How Section 504 relates to the Fair Housing Act and ADA: Section 504 (Part 8) applies specifically to HUD-funded programs and activities. The Fair Housing Act (42 U.S.C. §§ 3604, 3617) imposes accessibility design requirements on most new multifamily housing (7+ units) regardless of federal funding and protects against disability discrimination in most rental housing. The Americans with Disabilities Act applies to HUD itself as a public entity and to commercial places of public accommodation. For HUD-assisted housing, all three laws may apply simultaneously, and recipients must comply with all applicable requirements — Part 8's accessibility thresholds often exceed FHA's minimum design standards.

Statutory Authority

This rule implements:

  • 29 U.S.C. § 794 (Rehabilitation Act § 504) — prohibits discrimination against otherwise qualified individuals with handicaps in any program or activity receiving federal financial assistance; requires all federal departments to promulgate regulations to implement § 504 for their assisted programs
  • 42 U.S.C. § 5309 (Housing and Community Development Act § 109) — parallel nondiscrimination requirement specific to HUD-administered programs under the Housing and Community Development Act (CDBG, Section 8, HOME); § 109 reinforces § 504 for HUD's core housing programs

Recent Rulemakings

2010 Final Rule (75 FR 29218): updated Part 8's accessibility standards to reference current UFAS provisions and aligned Part 8 requirements with the Fair Housing Act's design-and-construction standards for new multifamily housing; clarified that public housing authorities must assess the accessibility needs of current tenants and waiting list applicants. 2016 Guidance (81 FR 25317): HUD issued guidance on how to determine whether a requested reasonable accommodation or modification is reasonable under Section 504 and the Fair Housing Act.
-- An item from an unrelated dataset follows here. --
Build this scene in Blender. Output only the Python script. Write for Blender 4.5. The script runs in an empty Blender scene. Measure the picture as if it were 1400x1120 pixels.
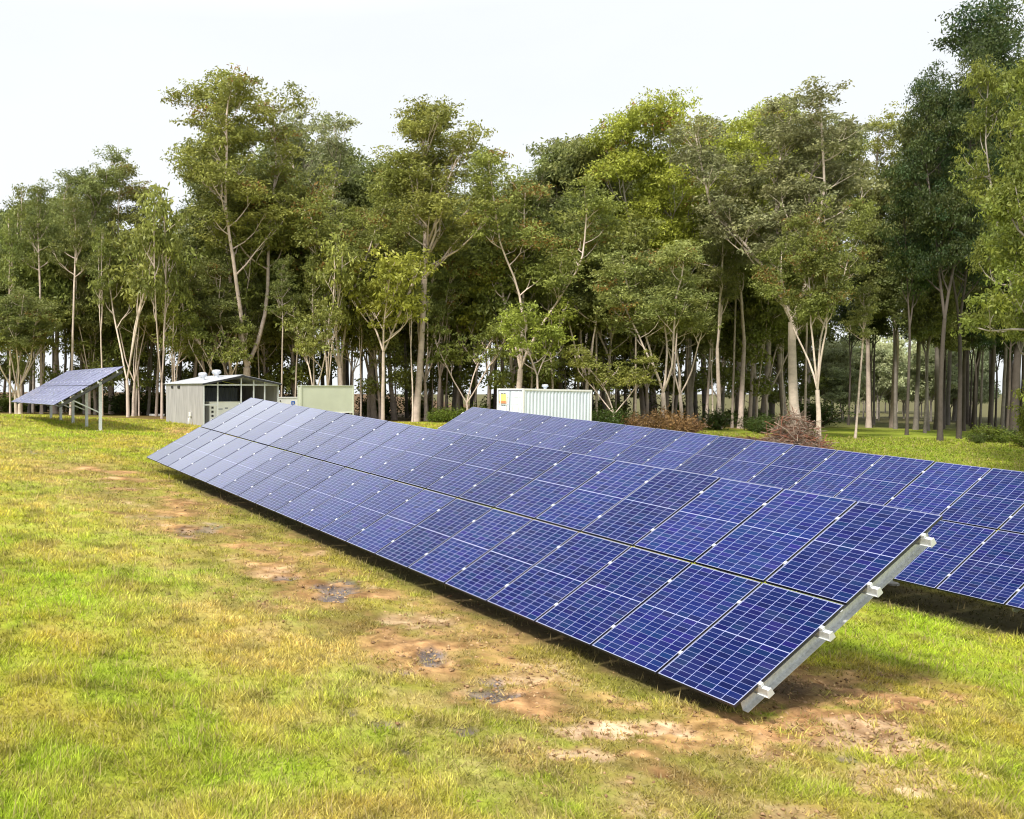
import bpy, math, random
import numpy as np
from mathutils import Vector, Matrix

random.seed(7)
rng = np.random.default_rng(11)
S = bpy.context.scene
COL = S.collection

# ------------------------------------------------------------------ camera model
F, PX, PY, HOR = 1223.8, 352.2, 560.0, 533.0       # focal length and principal point in photo pixels
CZ = 3.5                                           # camera height in the scene
PITCH = math.atan((PY - HOR) / F)
cp, sp = math.cos(PITCH), math.sin(PITCH)

def at(px, py, d):
    """world point seen at pixel (px, py) whose y (depth) is d"""
    a, b = (px - PX) / F, (py - PY) / F
    dy = cp - b * sp
    dz = -sp - b * cp
    t = d / dy
    return Vector((a * t, d, CZ + dz * t))

def to_px(x, y, z):
    z = z - CZ
    dep = y * cp - z * sp
    dep = np.where(dep < 0.1, 0.1, dep)
    return PX + F * x / dep, PY + F * (-y * sp - z * cp) / dep

# ------------------------------------------------------------------ numpy noise
def _h(ix, iy, s):
    n = (ix.astype(np.int64) * 374761393 + iy.astype(np.int64) * 668265263 + s * 1442695041) & 0x7fffffff
    n = ((n ^ (n >> 13)) * 1274126177) & 0x7fffffff
    n = (n ^ (n >> 16)) & 0xffffff
    return n / float(0xffffff)

def vnoise(x, y, s=0):
    ix, iy = np.floor(x), np.floor(y)
    fx, fy = x - ix, y - iy
    fx = fx * fx * (3 - 2 * fx); fy = fy * fy * (3 - 2 * fy)
    a = _h(ix, iy, s); b = _h(ix + 1, iy, s); c = _h(ix, iy + 1, s); d = _h(ix + 1, iy + 1, s)
    return (a * (1 - fx) + b * fx) * (1 - fy) + (c * (1 - fx) + d * fx) * fy

def fbm(x, y, s=0, o=4):
    t, a, n = 0, 1.0, 0
    for k in range(o):
        t = t + a * vnoise(x * 2 ** k + 17.3 * k, y * 2 ** k - 9.1 * k, s + k); n += a; a *= .55
    return t / n

# ------------------------------------------------------------------ terrain
CP = np.array([
 (5.1, 9.5, -3.62), (-3.5, 28, -2.55), (11.8, 15.5, -4.0), (4.6, 31.2, -2.98), (8.4, 10.9, -3.85), (.8, 18.7, -3.08),
 (0, 0, -3.45), (-8, 7, -2.95), (-8, 44, -2.05), (-13, 54, -1.75), (-3.2, 53, -2.17), (-6.3, 59, -2.15), (1.3, 54.5, -2.2),
 (16, 57, -2.45), (21, 60, -2.55), (17, 4.5, -4.35), (25, 30, -3.95), (39, 46, -4.0), (47, 62, -3.4), (30, 50, -3.3),
 (60, 90, -3.65), (20, 95, -3.0), (-40, 90, -2.2), (-30, 40, -1.5), (100, 150, -4.2), (-70, 150, -2.6), (20, 180, -3.8),
 (-15, 25, -1.9), (60, 40, -4.4), (5, 75, -2.5), (-15, 75, -2.05), (150, 60, -4.5), (-100, 60, -1.8)])
def _tps():
    P = CP[:, :2]; n = len(P)
    d = np.linalg.norm(P[:, None] - P[None], axis=2) + 1e-9
    K = d * d * np.log(d) + np.eye(n) * 8.0
    A = np.zeros((n + 3, n + 3)); A[:n, :n] = K; A[:n, n] = 1; A[:n, n + 1:] = P; A[n, :n] = 1; A[n + 1:, :n] = P.T
    return np.linalg.solve(A, np.concatenate([CP[:, 2], [0, 0, 0]]))
TW = _tps()
def ground_z(x, y):
    x = np.asarray(x, float); y = np.asarray(y, float)
    xc = np.clip(x, -110, 160); yc = np.clip(y, -15, 190)
    z = TW[-3] + TW[-2] * xc + TW[-1] * yc
    for i, (px, py, _) in enumerate(CP):
        d2 = (xc - px) ** 2 + (yc - py) ** 2 + 1e-9
        z = z + TW[i] * .5 * d2 * np.log(d2)
    return z + CZ
def gz(x, y): return float(ground_z(x, y))
def on_ground(px, d):
    x = (px - PX) / F * d
    return Vector((x, d, gz(x, d)))

# ------------------------------------------------------------------ materials
def mat(name, col=(.5, .5, .5), rough=.6, metal=0.0, spec=.5, noise=None, bump=None):
    m = bpy.data.materials.new(name); m.use_nodes = True
    nt = m.node_tree; b = nt.nodes['Principled BSDF']
    b.inputs['Base Color'].default_value = (*col, 1); b.inputs['Roughness'].default_value = rough
    b.inputs['Metallic'].default_value = metal; b.inputs['Specular IOR Level'].default_value = spec
    tc = nt.nodes.new('ShaderNodeTexCoord')
    if noise:
        sc, amt, st = noise                                  # scale, amount, stretch (x,y,z)
        mp = nt.nodes.new('ShaderNodeMapping'); mp.inputs['Scale'].default_value = st
        n = nt.nodes.new('ShaderNodeTexNoise'); n.inputs['Scale'].default_value = sc; n.inputs['Detail'].default_value = 6
        nt.links.new(tc.outputs['Object'], mp.inputs[0]); nt.links.new(mp.outputs[0], n.inputs['Vector'])
        mr = nt.nodes.new('ShaderNodeMapRange'); mr.inputs[1].default_value = .3; mr.inputs[2].default_value = .7
        mr.inputs[3].default_value = 1 - amt; mr.inputs[4].default_value = 1 + amt
        nt.links.new(n.outputs[0], mr.inputs[0])
        mx = nt.nodes.new('ShaderNodeVectorMath'); mx.operation = 'SCALE'; mx.inputs[0].default_value = col
        nt.links.new(mr.outputs[0], mx.inputs['Scale']); nt.links.new(mx.outputs[0], b.inputs['Base Color'])
    if bump:
        sc, dist = bump
        n2 = nt.nodes.new('ShaderNodeTexNoise'); n2.inputs['Scale'].default_value = sc; n2.inputs['Detail'].default_value = 5
        nt.links.new(tc.outputs['Object'], n2.inputs['Vector'])
        bp = nt.nodes.new('ShaderNodeBump'); bp.inputs['Distance'].default_value = dist
        nt.links.new(n2.outputs[0], bp.inputs['Height']); nt.links.new(bp.outputs[0], b.inputs['Normal'])
    return m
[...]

No structural amendments since 2010; accessibility standards continue to be applied through UFAS and Fair Housing Accessibility Guidelines.

Implementing Regulations — HUD's Own Disability Nondiscrimination Obligations (24 CFR Part 9)

While Part 8 governs HUD-assisted programs (placing Section 504 obligations on grantees, PHAs, and developers), 24 CFR Part 9 governs HUD's internal obligations as a federal executive agency under Section 504 and the Rehabilitation Act — covering HUD's own programs and activities (its own offices, administration, public-facing services, and employment programs).

  • § 9.101 — Purpose: implements Section 119 of the Rehabilitation, Comprehensive Services, and Developmental Disabilities Amendments of 1978; prohibits discrimination by HUD itself on the basis of disability in any program or activity HUD conducts
  • § 9.110 — Self-evaluation: HUD must evaluate its own current policies and practices to identify and modify any that discriminate on the basis of disability; the self-evaluation must be done with input from individuals with disabilities and disability advocacy organizations
  • § 9.111 — Notice: HUD must make available to employees, applicants, participants, and the public a notice describing the nondiscrimination requirements and providing contact information for HUD's Section 504/ADA Coordinator
  • § 9.150 — Physical accessibility: HUD's facilities and public meetings must be accessible to persons with disabilities; HUD must ensure that communications (written, electronic, in-person) are accessible to individuals with visual, hearing, or cognitive disabilities
  • § 9.160 — Complaint process: individuals who believe they have been subjected to discrimination by HUD itself may file a complaint with the HUD Section 504/ADA Coordinator; the Coordinator has responsibility for coordinating HUD's compliance and investigating complaints about HUD's own programs

Part 9 should be distinguished from Part 8 (which places nondiscrimination obligations on recipients of HUD assistance). Part 9 is HUD's compliance with its own obligations as a federal agency conducting programs — the legal basis is Section 504's requirement that federal executive agencies not discriminate in their own operations.